Full name | Gitanos Football Club | |
---|---|---|
Founded | 1864 | |
Dissolved | 1881 | |
Ground | Prince's Cricket Ground | |
Secretary/Captain | Charles E. Farmer | |
|
The club was founded in 1864,[1] their name, Spanish for "gypsies", and primarily consisted of Old Etonians and Old Carthusians (men who had attended Eton or Charterhouse).[2]
The earliest known report of the club playing an external fixture dates from 1867. [3] As a "select" club, in an era before players concentrated their efforts on one club, the Gitanos enjoyed the ad hoc services of a number of prominent players of the day, such as Arthur Kinnaird, Edgar Lubbock, Albert Thompson, George Holden of the Clapham Rovers, and J.H. Giffard of the Civil Service.[4] There was a particular overlap with the Wanderers as old boys of Eton and Charterhouse were eligible for both sides.

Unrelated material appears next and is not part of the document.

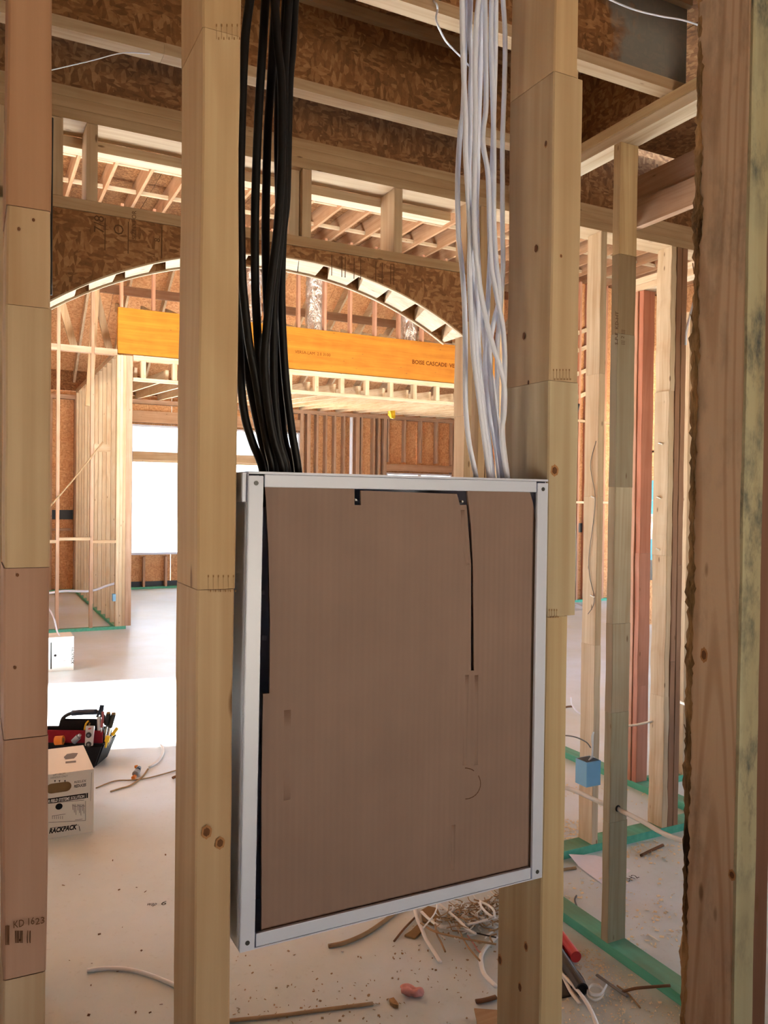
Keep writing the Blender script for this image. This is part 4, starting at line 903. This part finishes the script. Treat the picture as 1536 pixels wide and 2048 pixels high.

The club competed in the FA Cup in 1873, losing to Uxbridge F.C. in the first round. Given the overlap of membership with the Wanderers, most players preferred to play for the more successful club in Cup competition, and the Gitanos' one FA Cup tie saw only eight players turn up.[5] Those who did play were not the first choice players; of the line-up that faced the Royal Engineers that season,[6] only four played against Uxbridge, and two other players played instead for the Wanderers in the competition. The club did not enter the FA Cup again.[7]
The club gradually petered out over the 1870s, with competition for loyalty from the Old Etonians and Old Carthusians sides which gained more prominence over the decade. The club could still occasionally put out a strong side; Gitanos for instance gained a surprising 7–1 win over the Old Etonians - at the time the FA Cup holders - to open the 1879–80 season at Eton College.[8] It was still registered as a member of the Football Association in 1882[9] but it does not seem to have played after meeting Westminster School in January 1881.[10]
The club wore scarlet, violet, and white, in broad "stripes",[11] which in the context of the time referred to hoops.
As the club's name - being Spanish for "gypsy" - suggested, the club played most of its matches away from home; it originally declared it had no ground[12] and 16 of its 18 matches in 1873 for instance were at the opponent's venue. It did however host two games at Lillie Bridge that year.[13] In 1874 the club gained a tenancy at the Prince's Cricket Ground.[14]
In 1891, an article in Fores's Sporting Notes reviewed a copy of the 1874 Football Annual and commented on how clubs had come and gone over time. The 1874 annual listed less than 200 football clubs in all of England, and by 1891 the author asked "what has become of such old giants as the Gitanos, Harrow Chequers, Pilgrims, and Woodford Wells."[15]